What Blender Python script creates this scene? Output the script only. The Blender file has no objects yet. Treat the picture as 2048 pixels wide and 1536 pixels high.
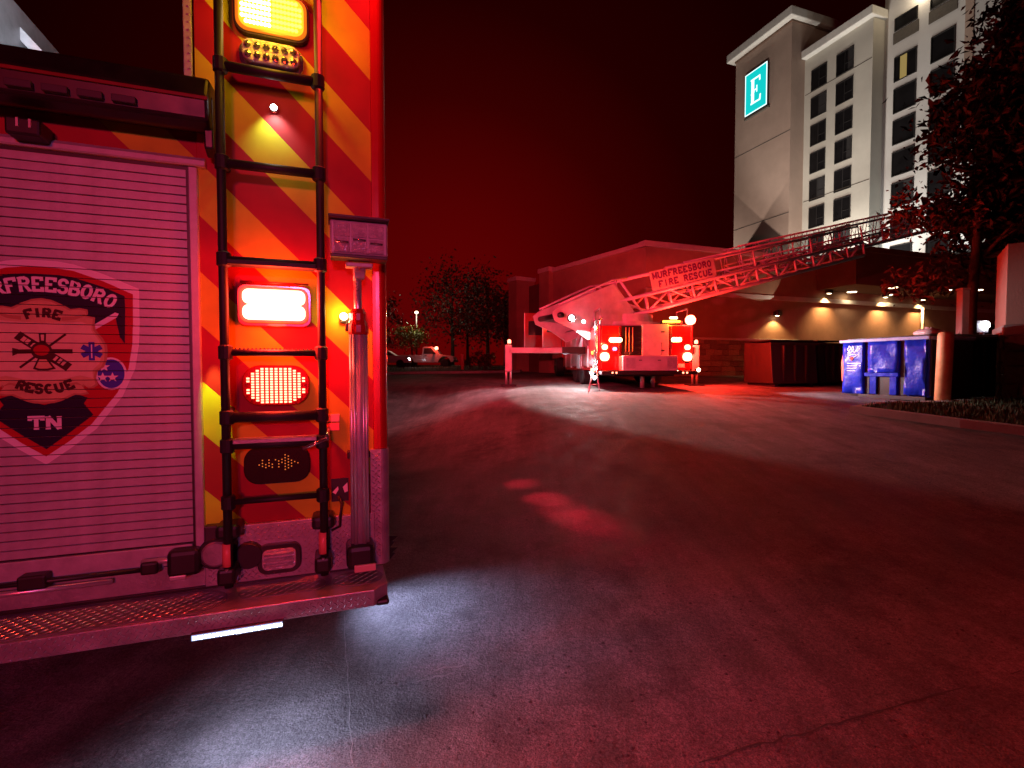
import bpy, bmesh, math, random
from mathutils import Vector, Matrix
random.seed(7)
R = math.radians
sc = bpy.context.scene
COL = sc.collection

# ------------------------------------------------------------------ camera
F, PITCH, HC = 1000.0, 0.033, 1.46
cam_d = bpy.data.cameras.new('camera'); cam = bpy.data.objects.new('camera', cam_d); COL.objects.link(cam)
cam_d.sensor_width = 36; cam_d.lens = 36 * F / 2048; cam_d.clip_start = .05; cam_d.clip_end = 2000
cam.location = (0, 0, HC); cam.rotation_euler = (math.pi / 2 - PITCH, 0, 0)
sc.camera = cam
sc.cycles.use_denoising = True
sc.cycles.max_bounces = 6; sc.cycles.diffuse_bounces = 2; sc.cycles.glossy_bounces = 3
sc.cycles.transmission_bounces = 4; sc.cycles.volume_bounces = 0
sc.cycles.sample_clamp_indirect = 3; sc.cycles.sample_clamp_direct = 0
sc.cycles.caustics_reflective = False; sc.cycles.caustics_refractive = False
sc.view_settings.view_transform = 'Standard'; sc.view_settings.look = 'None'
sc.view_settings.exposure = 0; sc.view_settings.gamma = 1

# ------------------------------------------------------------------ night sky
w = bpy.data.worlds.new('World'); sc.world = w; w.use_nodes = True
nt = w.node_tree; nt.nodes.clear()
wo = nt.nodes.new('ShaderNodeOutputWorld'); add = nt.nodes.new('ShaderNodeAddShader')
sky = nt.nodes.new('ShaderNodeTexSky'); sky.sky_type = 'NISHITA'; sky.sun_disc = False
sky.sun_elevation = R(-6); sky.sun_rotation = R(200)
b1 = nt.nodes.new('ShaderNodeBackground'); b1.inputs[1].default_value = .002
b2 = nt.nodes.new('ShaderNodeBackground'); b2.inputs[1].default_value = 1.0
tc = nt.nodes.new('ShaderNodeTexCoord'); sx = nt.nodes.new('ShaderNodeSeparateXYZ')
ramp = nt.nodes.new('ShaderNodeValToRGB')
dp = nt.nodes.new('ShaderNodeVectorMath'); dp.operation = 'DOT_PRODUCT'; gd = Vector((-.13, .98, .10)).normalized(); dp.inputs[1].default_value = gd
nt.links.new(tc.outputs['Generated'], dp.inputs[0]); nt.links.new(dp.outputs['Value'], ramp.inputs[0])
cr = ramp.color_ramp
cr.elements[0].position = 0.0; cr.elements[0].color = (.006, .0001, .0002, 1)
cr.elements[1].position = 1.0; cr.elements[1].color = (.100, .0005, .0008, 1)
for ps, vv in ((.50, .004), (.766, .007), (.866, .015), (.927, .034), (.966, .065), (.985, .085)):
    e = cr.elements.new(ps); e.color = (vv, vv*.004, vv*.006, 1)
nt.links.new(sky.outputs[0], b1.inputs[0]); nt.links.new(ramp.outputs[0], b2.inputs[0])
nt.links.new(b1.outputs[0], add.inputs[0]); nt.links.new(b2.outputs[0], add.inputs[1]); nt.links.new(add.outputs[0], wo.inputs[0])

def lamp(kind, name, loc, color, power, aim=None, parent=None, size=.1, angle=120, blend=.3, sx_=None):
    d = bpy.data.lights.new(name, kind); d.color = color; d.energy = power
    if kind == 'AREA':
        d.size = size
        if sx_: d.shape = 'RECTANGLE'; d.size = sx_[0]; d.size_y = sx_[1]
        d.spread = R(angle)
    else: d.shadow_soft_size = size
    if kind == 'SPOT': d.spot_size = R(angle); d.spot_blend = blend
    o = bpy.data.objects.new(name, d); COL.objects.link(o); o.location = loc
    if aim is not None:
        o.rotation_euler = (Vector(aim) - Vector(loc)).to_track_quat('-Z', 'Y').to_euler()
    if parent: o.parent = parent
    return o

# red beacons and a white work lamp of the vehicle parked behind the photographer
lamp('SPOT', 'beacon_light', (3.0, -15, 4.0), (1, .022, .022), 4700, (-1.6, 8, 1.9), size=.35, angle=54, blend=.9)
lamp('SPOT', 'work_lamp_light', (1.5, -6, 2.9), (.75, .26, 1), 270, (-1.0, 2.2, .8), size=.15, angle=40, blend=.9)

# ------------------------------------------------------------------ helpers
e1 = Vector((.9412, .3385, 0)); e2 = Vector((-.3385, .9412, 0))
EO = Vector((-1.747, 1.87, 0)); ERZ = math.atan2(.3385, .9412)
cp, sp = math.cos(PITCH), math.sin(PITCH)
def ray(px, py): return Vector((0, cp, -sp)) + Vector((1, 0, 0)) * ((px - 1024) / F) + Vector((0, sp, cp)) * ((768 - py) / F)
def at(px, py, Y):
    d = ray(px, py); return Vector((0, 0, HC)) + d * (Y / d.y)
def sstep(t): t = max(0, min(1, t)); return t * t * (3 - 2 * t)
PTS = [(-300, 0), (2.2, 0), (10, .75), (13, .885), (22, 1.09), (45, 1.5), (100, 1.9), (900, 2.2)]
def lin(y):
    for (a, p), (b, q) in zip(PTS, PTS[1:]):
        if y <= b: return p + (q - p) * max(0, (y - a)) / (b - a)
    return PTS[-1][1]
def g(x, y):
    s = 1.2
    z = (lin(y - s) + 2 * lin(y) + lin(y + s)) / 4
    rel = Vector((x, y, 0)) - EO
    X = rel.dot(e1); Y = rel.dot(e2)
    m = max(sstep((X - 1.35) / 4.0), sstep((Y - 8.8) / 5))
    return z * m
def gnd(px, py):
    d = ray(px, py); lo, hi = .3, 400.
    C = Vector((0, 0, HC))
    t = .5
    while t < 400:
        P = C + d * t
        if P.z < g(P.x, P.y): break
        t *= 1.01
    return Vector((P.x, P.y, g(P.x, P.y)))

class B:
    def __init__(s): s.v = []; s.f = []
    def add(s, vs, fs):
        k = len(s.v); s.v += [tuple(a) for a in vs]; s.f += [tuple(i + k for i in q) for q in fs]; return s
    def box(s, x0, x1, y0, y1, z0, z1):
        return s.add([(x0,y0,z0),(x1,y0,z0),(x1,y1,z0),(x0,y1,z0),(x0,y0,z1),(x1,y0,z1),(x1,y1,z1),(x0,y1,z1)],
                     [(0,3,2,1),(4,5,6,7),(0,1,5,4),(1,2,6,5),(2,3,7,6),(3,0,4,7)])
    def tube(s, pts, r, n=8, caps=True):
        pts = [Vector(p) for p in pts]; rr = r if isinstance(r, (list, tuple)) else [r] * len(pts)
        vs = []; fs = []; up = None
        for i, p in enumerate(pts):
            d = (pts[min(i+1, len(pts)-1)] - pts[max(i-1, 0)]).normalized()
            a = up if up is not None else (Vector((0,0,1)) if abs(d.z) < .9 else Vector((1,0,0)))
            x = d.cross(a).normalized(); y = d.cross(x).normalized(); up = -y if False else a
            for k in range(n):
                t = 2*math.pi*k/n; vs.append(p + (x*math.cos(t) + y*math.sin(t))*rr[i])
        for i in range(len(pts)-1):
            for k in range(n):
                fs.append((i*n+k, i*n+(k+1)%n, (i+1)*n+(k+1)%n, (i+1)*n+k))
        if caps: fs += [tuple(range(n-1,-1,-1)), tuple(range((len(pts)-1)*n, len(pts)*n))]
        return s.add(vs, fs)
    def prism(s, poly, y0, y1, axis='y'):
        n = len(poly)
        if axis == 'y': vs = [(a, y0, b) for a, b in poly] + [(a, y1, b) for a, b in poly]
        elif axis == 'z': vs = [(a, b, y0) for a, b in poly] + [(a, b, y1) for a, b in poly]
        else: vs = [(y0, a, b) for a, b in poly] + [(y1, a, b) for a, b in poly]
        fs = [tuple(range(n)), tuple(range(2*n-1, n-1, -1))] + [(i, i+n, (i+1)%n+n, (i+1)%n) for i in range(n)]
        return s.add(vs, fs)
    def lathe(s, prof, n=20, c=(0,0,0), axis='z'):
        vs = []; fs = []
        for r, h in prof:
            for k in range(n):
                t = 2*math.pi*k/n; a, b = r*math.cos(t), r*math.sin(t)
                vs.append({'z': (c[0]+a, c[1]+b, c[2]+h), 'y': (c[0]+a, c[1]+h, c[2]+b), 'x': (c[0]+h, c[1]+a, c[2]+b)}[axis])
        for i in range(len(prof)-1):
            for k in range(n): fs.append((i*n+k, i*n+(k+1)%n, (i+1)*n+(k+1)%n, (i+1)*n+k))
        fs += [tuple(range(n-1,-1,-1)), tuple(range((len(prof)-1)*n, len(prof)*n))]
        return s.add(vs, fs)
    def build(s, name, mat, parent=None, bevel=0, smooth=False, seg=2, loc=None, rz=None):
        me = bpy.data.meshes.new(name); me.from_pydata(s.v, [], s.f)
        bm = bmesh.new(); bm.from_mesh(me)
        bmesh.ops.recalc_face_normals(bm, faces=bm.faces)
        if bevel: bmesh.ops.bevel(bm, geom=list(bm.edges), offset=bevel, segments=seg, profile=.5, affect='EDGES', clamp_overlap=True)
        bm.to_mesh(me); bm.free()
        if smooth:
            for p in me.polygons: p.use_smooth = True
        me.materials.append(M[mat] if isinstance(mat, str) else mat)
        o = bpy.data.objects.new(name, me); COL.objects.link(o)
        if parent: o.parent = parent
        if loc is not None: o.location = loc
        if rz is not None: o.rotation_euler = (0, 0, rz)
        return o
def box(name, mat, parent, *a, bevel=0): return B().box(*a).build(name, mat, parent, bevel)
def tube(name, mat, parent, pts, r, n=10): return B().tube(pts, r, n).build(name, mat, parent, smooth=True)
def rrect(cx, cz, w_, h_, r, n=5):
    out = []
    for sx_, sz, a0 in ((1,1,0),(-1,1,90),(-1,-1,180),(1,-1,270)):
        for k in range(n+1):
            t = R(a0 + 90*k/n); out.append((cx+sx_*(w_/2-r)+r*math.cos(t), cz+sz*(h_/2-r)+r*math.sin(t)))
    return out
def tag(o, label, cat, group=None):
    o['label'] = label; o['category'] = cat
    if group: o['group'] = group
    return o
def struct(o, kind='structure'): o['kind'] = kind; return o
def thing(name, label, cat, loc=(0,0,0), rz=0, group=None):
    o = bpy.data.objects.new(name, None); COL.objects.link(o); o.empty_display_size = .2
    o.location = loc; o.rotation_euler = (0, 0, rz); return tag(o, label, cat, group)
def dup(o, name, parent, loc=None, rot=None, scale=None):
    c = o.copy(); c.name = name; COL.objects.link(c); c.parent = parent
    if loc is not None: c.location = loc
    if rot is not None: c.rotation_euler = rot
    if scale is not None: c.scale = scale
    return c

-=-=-

**GIVEN TASK:** Starting with the first line of the data above and ending with the line containing "COL = sc.collection", please restate every line exactly, leaving images out.

**TASK SOLUTION:**
What Blender Python script creates this scene? Output the script only. The Blender file has no objects yet. Treat the picture as 2048 pixels wide and 1536 pixels high.
import bpy, bmesh, math, random
from mathutils import Vector, Matrix
random.seed(7)
R = math.radians
sc = bpy.context.scene
COL = sc.collection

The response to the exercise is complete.